#### Recorded information ####

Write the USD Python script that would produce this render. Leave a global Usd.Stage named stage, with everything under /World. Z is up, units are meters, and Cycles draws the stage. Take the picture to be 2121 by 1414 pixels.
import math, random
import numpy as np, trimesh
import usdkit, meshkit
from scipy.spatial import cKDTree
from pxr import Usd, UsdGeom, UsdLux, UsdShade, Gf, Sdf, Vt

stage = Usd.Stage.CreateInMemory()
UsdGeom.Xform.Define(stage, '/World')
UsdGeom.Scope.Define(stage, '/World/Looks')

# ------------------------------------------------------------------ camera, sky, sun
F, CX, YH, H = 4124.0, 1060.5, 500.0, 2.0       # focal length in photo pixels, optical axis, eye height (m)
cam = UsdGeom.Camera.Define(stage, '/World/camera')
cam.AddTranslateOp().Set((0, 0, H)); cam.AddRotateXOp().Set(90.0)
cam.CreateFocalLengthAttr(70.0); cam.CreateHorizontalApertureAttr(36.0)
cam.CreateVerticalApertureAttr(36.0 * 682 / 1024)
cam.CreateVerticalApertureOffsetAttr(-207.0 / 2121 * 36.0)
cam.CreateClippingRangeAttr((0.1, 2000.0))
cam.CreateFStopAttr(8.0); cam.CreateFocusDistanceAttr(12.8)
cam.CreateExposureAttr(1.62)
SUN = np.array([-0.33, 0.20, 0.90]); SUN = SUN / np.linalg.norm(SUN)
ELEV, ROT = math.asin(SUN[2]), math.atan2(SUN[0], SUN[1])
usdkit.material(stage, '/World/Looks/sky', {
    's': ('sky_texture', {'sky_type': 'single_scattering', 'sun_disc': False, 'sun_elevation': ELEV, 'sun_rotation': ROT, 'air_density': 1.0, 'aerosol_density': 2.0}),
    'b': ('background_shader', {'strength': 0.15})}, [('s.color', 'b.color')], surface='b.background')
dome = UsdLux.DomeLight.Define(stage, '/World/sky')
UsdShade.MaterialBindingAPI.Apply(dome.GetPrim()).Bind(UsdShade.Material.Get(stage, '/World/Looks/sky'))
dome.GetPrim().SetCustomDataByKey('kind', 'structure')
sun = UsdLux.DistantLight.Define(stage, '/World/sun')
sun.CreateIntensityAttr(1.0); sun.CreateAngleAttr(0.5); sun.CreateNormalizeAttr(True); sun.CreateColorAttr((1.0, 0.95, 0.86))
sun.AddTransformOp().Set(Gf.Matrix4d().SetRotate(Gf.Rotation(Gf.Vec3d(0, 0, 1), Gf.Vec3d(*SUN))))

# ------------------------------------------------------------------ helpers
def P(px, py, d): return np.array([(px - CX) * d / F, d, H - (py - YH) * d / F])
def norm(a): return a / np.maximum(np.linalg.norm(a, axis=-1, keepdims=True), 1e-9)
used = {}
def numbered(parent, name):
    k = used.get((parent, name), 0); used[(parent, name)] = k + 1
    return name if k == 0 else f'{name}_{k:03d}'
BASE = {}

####

**Do this**
Quote the whole listing above, leaving nothing out.

**Problem solution**
Write the USD Python script that would produce this render. Leave a global Usd.Stage named stage, with everything under /World. Z is up, units are meters, and Cycles draws the stage. Take the picture to be 2121 by 1414 pixels.
import math, random
import numpy as np, trimesh
import usdkit, meshkit
from scipy.spatial import cKDTree
from pxr import Usd, UsdGeom, UsdLux, UsdShade, Gf, Sdf, Vt

stage = Usd.Stage.CreateInMemory()
UsdGeom.Xform.Define(stage, '/World')
UsdGeom.Scope.Define(stage, '/World/Looks')

# ------------------------------------------------------------------ camera, sky, sun
F, CX, YH, H = 4124.0, 1060.5, 500.0, 2.0       # focal length in photo pixels, optical axis, eye height (m)
cam = UsdGeom.Camera.Define(stage, '/World/camera')
cam.AddTranslateOp().Set((0, 0, H)); cam.AddRotateXOp().Set(90.0)
cam.CreateFocalLengthAttr(70.0); cam.CreateHorizontalApertureAttr(36.0)
cam.CreateVerticalApertureAttr(36.0 * 682 / 1024)
cam.CreateVerticalApertureOffsetAttr(-207.0 / 2121 * 36.0)
cam.CreateClippingRangeAttr((0.1, 2000.0))
cam.CreateFStopAttr(8.0); cam.CreateFocusDistanceAttr(12.8)
cam.CreateExposureAttr(1.62)
SUN = np.array([-0.33, 0.20, 0.90]); SUN = SUN / np.linalg.norm(SUN)
ELEV, ROT = math.asin(SUN[2]), math.atan2(SUN[0], SUN[1])
usdkit.material(stage, '/World/Looks/sky', {
    's': ('sky_texture', {'sky_type': 'single_scattering', 'sun_disc': False, 'sun_elevation': ELEV, 'sun_rotation': ROT, 'air_density': 1.0, 'aerosol_density': 2.0}),
    'b': ('background_shader', {'strength': 0.15})}, [('s.color', 'b.color')], surface='b.background')
dome = UsdLux.DomeLight.Define(stage, '/World/sky')
UsdShade.MaterialBindingAPI.Apply(dome.GetPrim()).Bind(UsdShade.Material.Get(stage, '/World/Looks/sky'))
dome.GetPrim().SetCustomDataByKey('kind', 'structure')
sun = UsdLux.DistantLight.Define(stage, '/World/sun')
sun.CreateIntensityAttr(1.0); sun.CreateAngleAttr(0.5); sun.CreateNormalizeAttr(True); sun.CreateColorAttr((1.0, 0.95, 0.86))
sun.AddTransformOp().Set(Gf.Matrix4d().SetRotate(Gf.Rotation(Gf.Vec3d(0, 0, 1), Gf.Vec3d(*SUN))))

# ------------------------------------------------------------------ helpers
def P(px, py, d): return np.array([(px - CX) * d / F, d, H - (py - YH) * d / F])
def norm(a): return a / np.maximum(np.linalg.norm(a, axis=-1, keepdims=True), 1e-9)
used = {}
def numbered(parent, name):
    k = used.get((parent, name), 0); used[(parent, name)] = k + 1
    return name if k == 0 else f'{name}_{k:03d}'
BASE = {}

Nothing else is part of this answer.